I do not know. What is your understanding of AGW, climate science and the underlying general scientific principles that compose and support climate science and AGW in particular?
As I have said numerous times, the state of the science does not allow for any conclusion about magnitude and significance of anthropogenic warming.
So, am I a denier?
I would say that your familiarity with the state of the science is apparently incorrect. If this, however, is all that you argue, it would not be enough, IMO, to earn the label of "denier." Denial is a rejection of the science, not mere ignorance or confusions regarding its findings and/or understandings.

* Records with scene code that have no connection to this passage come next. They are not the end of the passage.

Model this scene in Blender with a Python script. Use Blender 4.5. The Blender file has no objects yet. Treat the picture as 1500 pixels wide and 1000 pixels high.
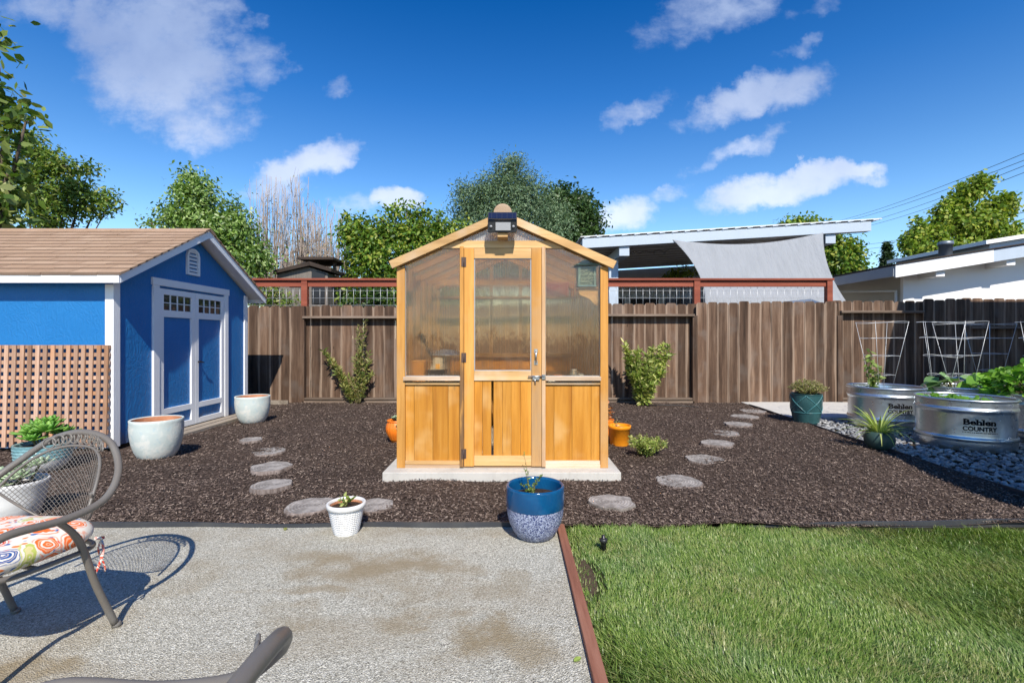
import bpy, bmesh, math, random
import numpy as np
from mathutils import Vector, Matrix
PI = math.pi
S = bpy.context.scene
COL = S.collection
F = 708.333            # focal length in photo pixels (17 mm on 36 mm, 1500 px wide)
H = 1.28               # camera height
HY = 495.0             # horizon row in the photo

# ------------------------------------------------------------------ camera
cam = bpy.data.cameras.new('camera'); camo = bpy.data.objects.new('camera', cam); COL.objects.link(camo)
cam.lens = 17.0; cam.sensor_width = 36.0; cam.sensor_fit = 'HORIZONTAL'
cam.clip_start = 0.05; cam.clip_end = 3000
cam.shift_y = -(500 - HY) / 1500.0
camo.location = (0, 0, H); camo.rotation_euler = (PI / 2, 0, 0)
S.camera = camo

# ------------------------------------------------------------------ light
SUN_DIR = Vector((-0.21, 1.0, -0.98)).normalized()     # the way the light travels
sun = bpy.data.lights.new('sun', 'SUN'); suno = bpy.data.objects.new('sun', sun); COL.objects.link(suno)
sun.energy = 4.7; sun.angle = math.radians(0.5); sun.color = (1.0, 0.93, 0.82)
suno.rotation_euler = (-SUN_DIR).to_track_quat('Z', 'Y').to_euler()
SUN_EL = math.asin(-SUN_DIR.z); SUN_ROT = math.atan2(-SUN_DIR.x, -SUN_DIR.y)
S.view_settings.view_transform = 'Standard'; S.view_settings.look = 'None'
S.view_settings.exposure = 0.45; S.view_settings.gamma = 1.0
S.view_settings.use_curve_mapping = False
SKY_STRENGTH = 0.155


# ------------------------------------------------------------------ node helper
class NT:
    def __init__(s, tree):
        s.t = tree; s.t.nodes.clear()
    def n(s, typ, inp=None, **props):
        nd = s.t.nodes.new(typ)
        for k, v in props.items(): setattr(nd, k, v)
        if inp:
            for k, v in inp.items():
                sk = nd.inputs[k]
                if isinstance(v, bpy.types.NodeSocket): s.t.links.new(v, sk)
                elif isinstance(v, bpy.types.Node): s.t.links.new(v.outputs[0], sk)
                else:
                    if isinstance(v, (tuple, list)) and len(v) == 3 and sk.type == 'RGBA': v = (*v, 1)
                    sk.default_value = v
        return nd
    def mix(s, f, a, b, blend='MIX'):
        nd = s.n('ShaderNodeMix', data_type='RGBA', blend_type=blend)
        for i, v in ((0, f), (6, a), (7, b)):
            sk = nd.inputs[i]
            if isinstance(v, bpy.types.NodeSocket): s.t.links.new(v, sk)
            elif isinstance(v, bpy.types.Node): s.t.links.new(v.outputs[0], sk)
            else: sk.default_value = (*v, 1) if isinstance(v, (tuple, list)) and len(v) == 3 else v
        return nd.outputs[2]
    def m(s, op, a, b=0.0, c=0.0, clamp=False):
        nd = s.n('ShaderNodeMath', {0: a, 1: b, 2: c}, operation=op); nd.use_clamp = clamp
        return nd.outputs[0]
    def vm(s, op, a, b=(0, 0, 0)):
        return s.n('ShaderNodeVectorMath', {0: a, 1: b}, operation=op).outputs[0]
    def ramp(s, f, stops, interp='LINEAR'):
        nd = s.n('ShaderNodeValToRGB', {'Fac': f}); cr = nd.color_ramp; cr.interpolation = interp
        while len(cr.elements) < len(stops): cr.elements.new(0.5)
        for e, (p, c) in zip(cr.elements, stops):
            e.position = p; e.color = (*c, 1) if len(c) == 3 else c
        return nd.outputs[0]
    def sst(s, v, lo, hi):
        return s.n('ShaderNodeMapRange', {'Value': v, 'From Min': lo, 'From Max': hi}, interpolation_type='SMOOTHSTEP').outputs[0]
    def obj(s): return s.n('ShaderNodeTexCoord').outputs['Object']
    def rnd(s): return s.n('ShaderNodeAttribute', attribute_name='rnd').outputs['Fac']
    def noise(s, v, scale, detail=4, rough=0.55, dist=0.0):
        return s.n('ShaderNodeTexNoise', {'Vector': v, 'Scale': scale, 'Detail': detail, 'Roughness': rough, 'Distortion': dist}).outputs['Fac']
    def noisec(s, v, scale, detail=3):
        return s.n('ShaderNodeTexNoise', {'Vector': v, 'Scale': scale, 'Detail': detail}).outputs['Color']
    def scale(s, v, xyz):
        return s.n('ShaderNodeMapping', {'Vector': v, 'Scale': xyz}).outputs[0]
    def bump(s, h, dist=0.01, strength=1.0, normal=None):
        d = {'Height': h, 'Distance': dist, 'Strength': strength}
        if normal: d['Normal'] = normal
        return s.n('ShaderNodeBump', d).outputs[0]
    def bsdf(s, color, rough=0.6, metal=0.0, normal=None, spec=0.5, **kw):
        d = {'Base Color': color, 'Roughness': rough, 'Metallic': metal, 'Specular IOR Level': spec}
        if normal: d['Normal'] = normal
        d.update(kw)
        return s.n('ShaderNodeBsdfPrincipled', d).outputs[0]
    def out(s, sh): s.n('ShaderNodeOutputMaterial', {'Surface': sh})


def newmat(name):
    m = bpy.data.materials.new(name); m.use_nodes = True
    return m, NT(m.node_tree)

# ------------------------------------------------------------------ world: sky and clouds
W = bpy.data.worlds.new('World'); S.world = W; W.use_nodes = True
nt = NT(W.node_tree)
sky = nt.n('ShaderNodeTexSky', sky_type='NISHITA')
sky.sun_disc = False; sky.sun_elevation = SUN_EL; sky.sun_rotation = SUN_ROT
sky.air_density = 1.0; sky.dust_density = 0.1; sky.ozone_density = 2.5; sky.altitude = 100
skyc = nt.n('ShaderNodeHueSaturation', {'Hue': 0.5, 'Saturation': 1.22, 'Value': 1.0, 'Color': sky.outputs[0]}).outputs[0]
dirv = nt.n('ShaderNodeTexCoord').outputs['Generated']
sep = nt.n('ShaderNodeSeparateXYZ', {0: dirv})
skyc = nt.mix(1.0, skyc, nt.ramp(sep.outputs[2], [(0, (1.05, 1.0, .98)), (.2, (.92, .94, .96)), (.32, (.58, .74, .87)), (.44, (.25, .58, .82)), (.58, (.045, .43, .71)), (1, (.05, .38, .66))]), 'MULTIPLY')
yy = nt.m('MAXIMUM', sep.outputs[1], 0.02)
uu = nt.m('DIVIDE', sep.outputs[0], yy); vv = nt.m('DIVIDE', sep.outputs[2], yy)
uv = nt.n('ShaderNodeCombineXYZ', {0: uu, 1: vv, 2: 0.0}).outputs[0]
# warp the sky coordinates so that the cloud edges are ragged
wn = nt.vm('SUBTRACT', nt.n('ShaderNodeTexNoise', {'Vector': uv, 'Scale': 5.0, 'Detail': 6, 'Roughness': 0.6}).outputs['Color'], (0.5, 0.5, 0.5))
wv = nt.vm('ADD', uv, nt.vm('MULTIPLY', wn, (0.21, 0.13, 0.0)))
CLOUDS = [  # centre x, y (photo px), half sizes, shear (rise per run), strength
    (235, 70, 125, 105, 0.0, 1.0), (300, 165, 90, 50, 0, .7), (380, 85, 40, 38, 0, .55), (50, 5, 120, 30, 0, .6), (160, 15, 60, 60, 0, .7), (370, 35, 22, 18, 0, .5),
    (495, 125, 28, 18, .3, .45), (455, 245, 70, 32, .35, 1.0), (420, 275, 60, 30, .2, .7), (570, 300, 36, 18, 0, .9), (520, 305, 40, 20, 0, .5),
    (1040, 15, 100, 40, .25, .62), (1160, 65, 45, 16, .4, .5), (935, 157, 48, 22, .35, .55), (1080, 148, 85, 30, .3, .85), (1170, 130, 60, 36, .25, .7),
    (1075, 222, 70, 18, .3, .7), (1150, 278, 135, 24, .16, 1.0), (1240, 256, 60, 16, .15, 1.0), (1185, 262, 40, 20, .1, .9), (905, 322, 52, 28, .2, .85), (975, 283, 55, 13, .3, .5),
    (1200, 8, 60, 14, .2, .35), (1460, 320, 90, 22, .25, .4), (640, 345, 60, 16, 0, .5)]
wn2 = nt.vm('SUBTRACT', nt.n('ShaderNodeTexNoise', {'Vector': uv, 'Scale': 17.0, 'Detail': 5, 'Roughness': 0.6}).outputs['Color'], (0.5, 0.5, 0.5))
wv = nt.vm('ADD', wv, nt.vm('MULTIPLY', wn2, (0.07, 0.05, 0.0)))
ws = nt.n('ShaderNodeSeparateXYZ', {0: wv})
acc = None
for (cx, cy, rx, ry, sh, st) in CLOUDS:
    u0 = (cx - 750) / F; v0 = (HY - cy) / F; a = rx / F * 1.25; b = ry / F * 1.35
    du = nt.m('SUBTRACT', ws.outputs[0], u0)
    dv = nt.m('SUBTRACT', nt.m('SUBTRACT', ws.outputs[1], v0), nt.m('MULTIPLY', du, sh))
    du = nt.m('DIVIDE', du, a); dv = nt.m('DIVIDE', dv, b)
    e = nt.m('SUBTRACT', 1.0, nt.m('ADD', nt.m('MULTIPLY', du, du), nt.m('MULTIPLY', dv, dv)))
    e = nt.m('MULTIPLY', nt.m('MAXIMUM', e, 0.0), st)
    acc = e if acc is None else nt.m('MAXIMUM', acc, e)
fn = nt.noise(nt.scale(uv, (1, 1.5, 1)), 6.0, 9, 0.62)
fn2 = nt.noise(nt.scale(uv, (1, 1.3, 1)), 22.0, 6, 0.6)
dens = nt.m('ADD', nt.m('MULTIPLY', acc, 1.15), nt.m('ADD', nt.m('MULTIPLY', nt.m('SUBTRACT', fn, 0.52), 1.9), nt.m('MULTIPLY', nt.m('SUBTRACT', fn2, 0.5), 0.6)))
dens = nt.sst(dens, 0.12, 1.0)
dens = nt.m('MULTIPLY', dens, nt.sst(acc, 0.0, 0.25))
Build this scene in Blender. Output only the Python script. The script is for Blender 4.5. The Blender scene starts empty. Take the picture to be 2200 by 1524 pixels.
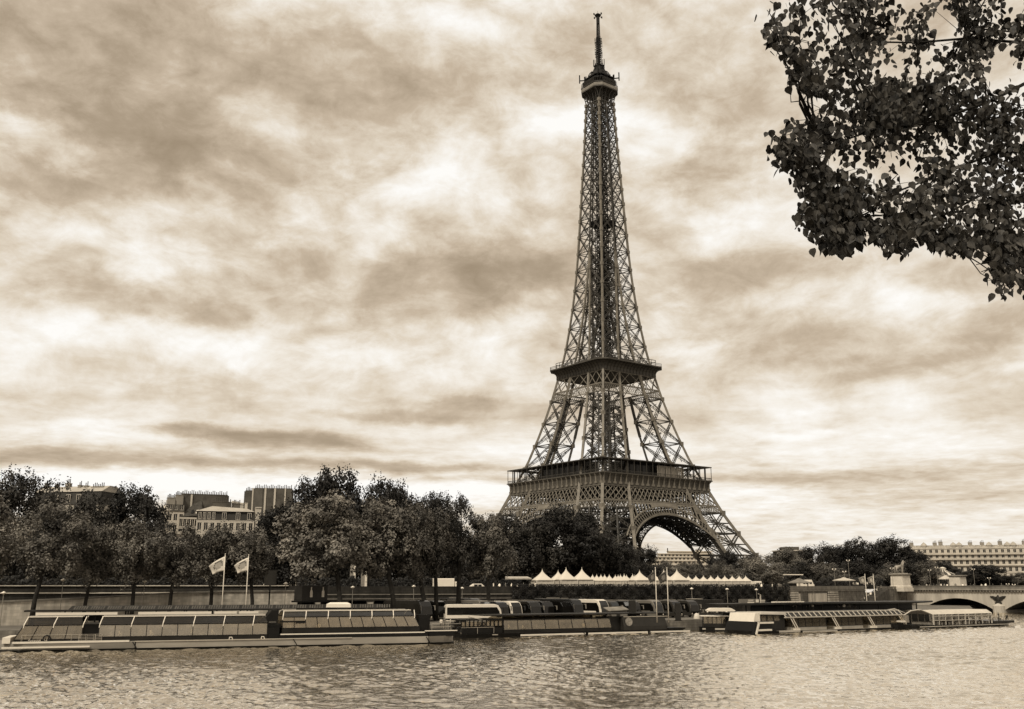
import bpy, bmesh, math, random
import numpy as np
from mathutils import Vector, Matrix, Quaternion
random.seed(7); np.random.seed(7)
R = math.radians
sc = bpy.context.scene
COL = sc.collection
# ------------------------------------------------------------------ camera
EYE = 8.5; FPX = 2118.4; PITCH = R(13.177)
cd = bpy.data.cameras.new('camera'); cam = bpy.data.objects.new('camera', cd); COL.objects.link(cam)
cd.sensor_width = 36; cd.lens = 36*FPX/2200; cd.clip_start = .1; cd.clip_end = 12000
cam.location = (0, 0, EYE); cam.rotation_euler = (R(90)+PITCH, 0, 0)
sc.camera = cam
sc.view_settings.view_transform = 'Standard'; sc.view_settings.look = 'None'
sc.view_settings.exposure = 0.0; sc.view_settings.gamma = 1
sc.cycles.max_bounces = 6; sc.cycles.diffuse_bounces = 2; sc.cycles.glossy_bounces = 3
sc.cycles.transparent_max_bounces = 12; sc.cycles.transmission_bounces = 3
sc.cycles.caustics_reflective = False; sc.cycles.caustics_refractive = False
sc.cycles.use_denoising = True; sc.cycles.denoiser = 'OPENIMAGEDENOISE'; sc.cycles.denoising_input_passes = 'RGB_ALBEDO_NORMAL'
sc.cycles.use_adaptive_sampling = True
def ray(u, v):
    a = (u-1100)/FPX; b = (762-v)/FPX
    return Vector((a, math.cos(PITCH)-b*math.sin(PITCH), math.sin(PITCH)+b*math.cos(PITCH)))
def P(u, v, Y):
    d = ray(u, v); return Vector((0, 0, EYE)) + d*(Y/d.y)
def G(u, v, z=0.):
    d = ray(u, v); return Vector((0, 0, EYE)) + d*((z-EYE)/d.z)
def X(u, Y):
    return (u-1100)/FPX*(math.cos(PITCH)+.234*math.sin(PITCH))**-1*Y if False else P(u, 1258, Y).x
# ------------------------------------------------------------------ sky + sun
SUN_EL, SUN_AZ = R(48), R(-150)      # azimuth from +Y towards +X ; behind the camera and to its left
world = bpy.data.worlds.new('World'); sc.world = world; world.use_nodes = True
wn = world.node_tree.nodes; wl = world.node_tree.links; wn.clear()
def N(t, **k):
    n = wn.new(t)
    for a, b in k.items(): setattr(n, a, b)
    return n
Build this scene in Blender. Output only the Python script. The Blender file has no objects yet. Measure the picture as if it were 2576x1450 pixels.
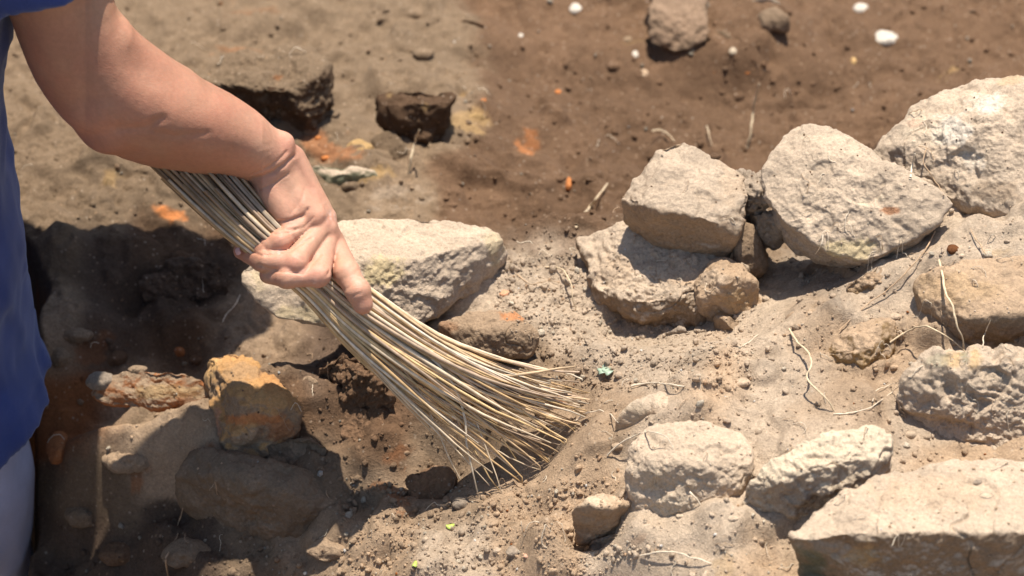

What about this guy. Does he have sufficient "familiarity" with your so called science?
1
Global Temperature Update Through 2012
15 January 2013
J. Hansen, M. Sato, R. Ruedy
Summary. Global surface temperature in 2012 was +0.56°C (1°F) warmer than the 1951-1980 base period average, despite much of the year being affected by a strong La Nina. Global temperature thus continues at a high level that is sufficient to cause a substantial increase in the frequency of extreme warm anomalies. The 5-year mean global temperature has been flat for a decade, which we interpret as a combination of natural variability and a slowdown in the growth rate of the net climate forcing.
An update through 2012 of our global analysis1 (Fig. 1) reveals 2012 as having practically the same temperature as 2011, significantly lower than the maximum reached in 2010. These short-term global fluctuations are associated principally with natural oscillations of tropical Pacific sea surface temperatures summarized in the Nino index in the lower part of the figure. 2012 is nominally the 9th warmest year, but it is indistinguishable in rank with several other years, as shown by the error estimate for comparing nearby years. Note that the 10 warmest years in the record all occurred since 1998.
The long-term warming trend, including continual warming since the mid-1970s, has been conclusively associated with the predominant global climate forcing, human-made greenhouse gases2, which began to grow substantially early in the 20th century. The approximate stand-still of global temperature during 1940-1975 is generally attributed to an approximate balance of aerosol cooling and greenhouse gas warming during a period of rapid growth of fossil fuel use with little control on particulate air pollution, but satisfactory quantitative interpretation has been impossible because of the absence of adequate aerosol measurements3,4.